K = Thermal conductivity (kcal / hm ° C)

t = time (h)

r = density (kg/m3)

c = specific heat (kcal / kg º C)

Thus, for the analysis of the two materials, the Biot number was kept at 0.1 resulting in:

(Stainless steel) H = 48.1 (C kcal/hm2)

(Carbon steel) H = 116.74 (C kcal/hm2)

Substituting these values ​​in (1), time to reach 1240 ° C will be:

(Stainless steel) t =1.73 h

(Carbon steel) t =1.2 h

The amount of heat transmitted in the time interval t, considering 96 blanks (an arbitrary number from my study)  is:

Q (kcal) = rV c (Ta - To)*[1 - exp ( - H*t /crL)] ( Q = m c DT * transient)

Q (Carbon steel ) = 2,787,315 kcal --> 11805 kg = 236 kcal / kg

According to current information, for carbon steel: 8000 Nm3 / h * 1248 kcal/Nm3 = (9,984,000 kcal / h) / (15000 kg / h) = 665.6 kcal / kg, which would imply in an efficiency of 236/665, 6 = 35%

Q (Stainless steel) = 1,675,852 kcal --> 11790 kg = 142 kcal / kg

Considering the same efficiency (*): 142 / 0.35 = 406 kcal / kg

For 15000 kg / h: 15000 * 406 = 6,090,000 kcal / h

Consumption would be: 6090000 / 1248 = 4880 Nm3 / h for stainless steel. (61% of carbon steel)

These numbers are consistent with the observation made by GordieGii, i.e., in this case is more important the difference within the specific heats and densities than within the thermal conductivities.

(*) Recall that to verify this in the practice it can be necessary to change some operating variables of the furnace [to reduce the average coefficient of heat transfer (H) in 41.2% (48.1/116.74)] , that is, if you leave the furnace operating in the same way as with carbon steel, gas consumption for stainless steel may be even higher or heating may cause damage to the material.
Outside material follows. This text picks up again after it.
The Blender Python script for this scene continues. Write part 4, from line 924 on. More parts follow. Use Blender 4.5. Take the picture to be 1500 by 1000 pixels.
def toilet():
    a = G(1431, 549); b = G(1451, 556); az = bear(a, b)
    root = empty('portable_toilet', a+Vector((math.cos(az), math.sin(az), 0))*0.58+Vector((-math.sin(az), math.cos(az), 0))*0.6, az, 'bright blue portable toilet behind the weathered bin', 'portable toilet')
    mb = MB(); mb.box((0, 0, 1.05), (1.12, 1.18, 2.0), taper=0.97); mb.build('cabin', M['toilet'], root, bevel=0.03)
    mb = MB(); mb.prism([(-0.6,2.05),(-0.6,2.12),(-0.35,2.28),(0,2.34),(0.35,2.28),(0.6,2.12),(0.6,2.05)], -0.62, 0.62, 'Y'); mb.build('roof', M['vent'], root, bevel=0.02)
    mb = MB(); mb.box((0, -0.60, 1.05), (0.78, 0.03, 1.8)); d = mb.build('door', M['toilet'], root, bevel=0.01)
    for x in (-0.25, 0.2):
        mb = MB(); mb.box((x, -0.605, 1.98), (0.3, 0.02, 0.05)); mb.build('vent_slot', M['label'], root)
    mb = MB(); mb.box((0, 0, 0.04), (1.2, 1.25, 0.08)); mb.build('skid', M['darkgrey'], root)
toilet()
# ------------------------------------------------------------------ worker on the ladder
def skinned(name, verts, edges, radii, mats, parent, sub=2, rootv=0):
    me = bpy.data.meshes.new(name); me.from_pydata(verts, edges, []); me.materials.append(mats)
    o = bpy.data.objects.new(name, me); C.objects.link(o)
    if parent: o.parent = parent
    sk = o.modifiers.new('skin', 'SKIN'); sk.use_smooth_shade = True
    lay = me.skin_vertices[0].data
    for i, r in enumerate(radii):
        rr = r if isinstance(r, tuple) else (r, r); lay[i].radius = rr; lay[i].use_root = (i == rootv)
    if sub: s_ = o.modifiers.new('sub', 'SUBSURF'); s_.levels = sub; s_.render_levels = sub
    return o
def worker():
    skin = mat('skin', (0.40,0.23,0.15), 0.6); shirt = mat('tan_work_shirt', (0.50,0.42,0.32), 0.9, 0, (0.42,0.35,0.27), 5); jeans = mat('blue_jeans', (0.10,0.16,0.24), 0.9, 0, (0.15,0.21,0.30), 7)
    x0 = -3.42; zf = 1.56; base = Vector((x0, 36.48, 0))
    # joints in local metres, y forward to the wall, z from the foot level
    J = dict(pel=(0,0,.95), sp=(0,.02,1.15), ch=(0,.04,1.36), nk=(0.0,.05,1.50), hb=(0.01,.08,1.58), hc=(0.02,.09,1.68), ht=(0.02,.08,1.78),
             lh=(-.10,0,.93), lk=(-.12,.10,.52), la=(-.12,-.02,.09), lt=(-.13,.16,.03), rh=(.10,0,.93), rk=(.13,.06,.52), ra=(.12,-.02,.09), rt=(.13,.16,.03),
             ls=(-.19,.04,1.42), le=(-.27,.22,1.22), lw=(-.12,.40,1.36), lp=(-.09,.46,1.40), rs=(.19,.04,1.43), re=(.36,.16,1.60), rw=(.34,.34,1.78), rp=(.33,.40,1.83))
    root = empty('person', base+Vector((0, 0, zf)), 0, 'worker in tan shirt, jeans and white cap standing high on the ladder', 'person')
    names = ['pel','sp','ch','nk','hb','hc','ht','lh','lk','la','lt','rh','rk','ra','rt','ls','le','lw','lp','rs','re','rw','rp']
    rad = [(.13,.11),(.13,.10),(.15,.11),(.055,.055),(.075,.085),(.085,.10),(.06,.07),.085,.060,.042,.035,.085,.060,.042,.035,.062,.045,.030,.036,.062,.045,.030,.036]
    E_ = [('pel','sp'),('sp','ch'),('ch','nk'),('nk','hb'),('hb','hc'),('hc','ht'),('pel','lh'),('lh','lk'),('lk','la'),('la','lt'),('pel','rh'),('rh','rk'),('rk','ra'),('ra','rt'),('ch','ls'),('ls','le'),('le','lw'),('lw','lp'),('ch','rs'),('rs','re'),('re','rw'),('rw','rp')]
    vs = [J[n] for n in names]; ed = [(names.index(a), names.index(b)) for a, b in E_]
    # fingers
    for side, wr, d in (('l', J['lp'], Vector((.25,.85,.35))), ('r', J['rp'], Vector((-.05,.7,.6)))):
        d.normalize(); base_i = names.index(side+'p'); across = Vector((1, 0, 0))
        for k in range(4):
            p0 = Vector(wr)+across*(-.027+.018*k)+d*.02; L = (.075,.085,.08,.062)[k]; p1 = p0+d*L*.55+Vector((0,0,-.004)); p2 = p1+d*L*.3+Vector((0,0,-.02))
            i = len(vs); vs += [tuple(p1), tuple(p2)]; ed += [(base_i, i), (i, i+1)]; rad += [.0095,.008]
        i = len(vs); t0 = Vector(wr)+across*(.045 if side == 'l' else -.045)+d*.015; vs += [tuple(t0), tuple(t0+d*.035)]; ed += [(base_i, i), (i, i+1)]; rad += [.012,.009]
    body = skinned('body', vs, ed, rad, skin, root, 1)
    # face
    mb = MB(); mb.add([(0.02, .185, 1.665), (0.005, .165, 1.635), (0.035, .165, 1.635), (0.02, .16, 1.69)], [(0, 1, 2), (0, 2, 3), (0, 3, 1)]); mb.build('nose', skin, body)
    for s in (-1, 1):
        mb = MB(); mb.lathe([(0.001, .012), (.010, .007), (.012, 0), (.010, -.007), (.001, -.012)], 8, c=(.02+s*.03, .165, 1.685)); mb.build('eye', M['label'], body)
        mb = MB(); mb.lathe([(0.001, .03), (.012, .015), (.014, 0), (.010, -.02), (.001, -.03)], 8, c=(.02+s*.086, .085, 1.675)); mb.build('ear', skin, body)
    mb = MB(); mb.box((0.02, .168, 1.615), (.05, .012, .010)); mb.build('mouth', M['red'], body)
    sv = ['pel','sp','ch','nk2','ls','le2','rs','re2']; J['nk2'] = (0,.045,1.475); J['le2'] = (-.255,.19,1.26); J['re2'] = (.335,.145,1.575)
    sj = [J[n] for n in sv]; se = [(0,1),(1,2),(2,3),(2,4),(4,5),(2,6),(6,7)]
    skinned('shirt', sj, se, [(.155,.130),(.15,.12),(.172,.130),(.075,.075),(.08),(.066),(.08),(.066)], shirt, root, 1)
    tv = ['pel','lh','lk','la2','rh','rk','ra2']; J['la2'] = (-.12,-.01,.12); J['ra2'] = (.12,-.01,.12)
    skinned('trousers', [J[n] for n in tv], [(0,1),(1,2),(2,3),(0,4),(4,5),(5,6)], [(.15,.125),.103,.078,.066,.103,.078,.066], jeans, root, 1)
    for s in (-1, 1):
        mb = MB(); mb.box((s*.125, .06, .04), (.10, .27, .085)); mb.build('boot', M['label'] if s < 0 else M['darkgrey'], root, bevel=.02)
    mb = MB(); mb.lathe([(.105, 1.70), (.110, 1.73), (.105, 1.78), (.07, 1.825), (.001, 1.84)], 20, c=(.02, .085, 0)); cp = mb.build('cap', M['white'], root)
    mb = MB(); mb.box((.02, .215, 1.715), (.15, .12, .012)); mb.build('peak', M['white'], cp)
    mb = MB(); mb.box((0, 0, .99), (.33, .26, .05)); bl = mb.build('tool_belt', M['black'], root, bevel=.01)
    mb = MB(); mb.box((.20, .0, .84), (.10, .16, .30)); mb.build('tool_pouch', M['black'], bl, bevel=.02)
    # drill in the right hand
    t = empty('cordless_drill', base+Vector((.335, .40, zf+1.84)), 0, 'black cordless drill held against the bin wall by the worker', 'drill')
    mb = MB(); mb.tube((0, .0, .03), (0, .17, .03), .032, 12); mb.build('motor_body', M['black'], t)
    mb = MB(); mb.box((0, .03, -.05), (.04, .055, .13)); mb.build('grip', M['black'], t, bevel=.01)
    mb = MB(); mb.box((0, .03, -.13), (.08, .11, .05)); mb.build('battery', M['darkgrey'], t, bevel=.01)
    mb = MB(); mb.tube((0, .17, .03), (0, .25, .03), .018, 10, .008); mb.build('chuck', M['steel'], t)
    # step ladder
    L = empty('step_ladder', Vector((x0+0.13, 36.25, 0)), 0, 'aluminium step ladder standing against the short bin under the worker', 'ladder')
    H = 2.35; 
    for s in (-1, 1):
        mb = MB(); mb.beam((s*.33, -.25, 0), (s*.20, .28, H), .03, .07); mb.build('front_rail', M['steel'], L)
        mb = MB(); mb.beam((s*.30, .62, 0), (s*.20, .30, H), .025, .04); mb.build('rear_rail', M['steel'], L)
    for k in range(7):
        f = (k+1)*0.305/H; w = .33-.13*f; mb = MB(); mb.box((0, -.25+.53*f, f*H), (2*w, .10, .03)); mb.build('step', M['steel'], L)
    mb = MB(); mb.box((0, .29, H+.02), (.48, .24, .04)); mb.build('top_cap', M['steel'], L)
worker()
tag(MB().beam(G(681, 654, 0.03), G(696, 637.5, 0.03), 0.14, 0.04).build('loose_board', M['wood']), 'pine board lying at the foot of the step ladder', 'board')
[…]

Thanks a lot for your information! its so much in detail that I would be taking quite a bit of time to assimilate the logic. I have just strayed into Chemical Engineering a year back. Let me get my fundamentals clear before I ask few questions on this, if I dont understand it. Once again thanks a lot.

Govind

Sir,

Would you help to cast an spread sheet for the above calculation? it would be helpful for me to evaluate other steels in different environment. Its an earnest request.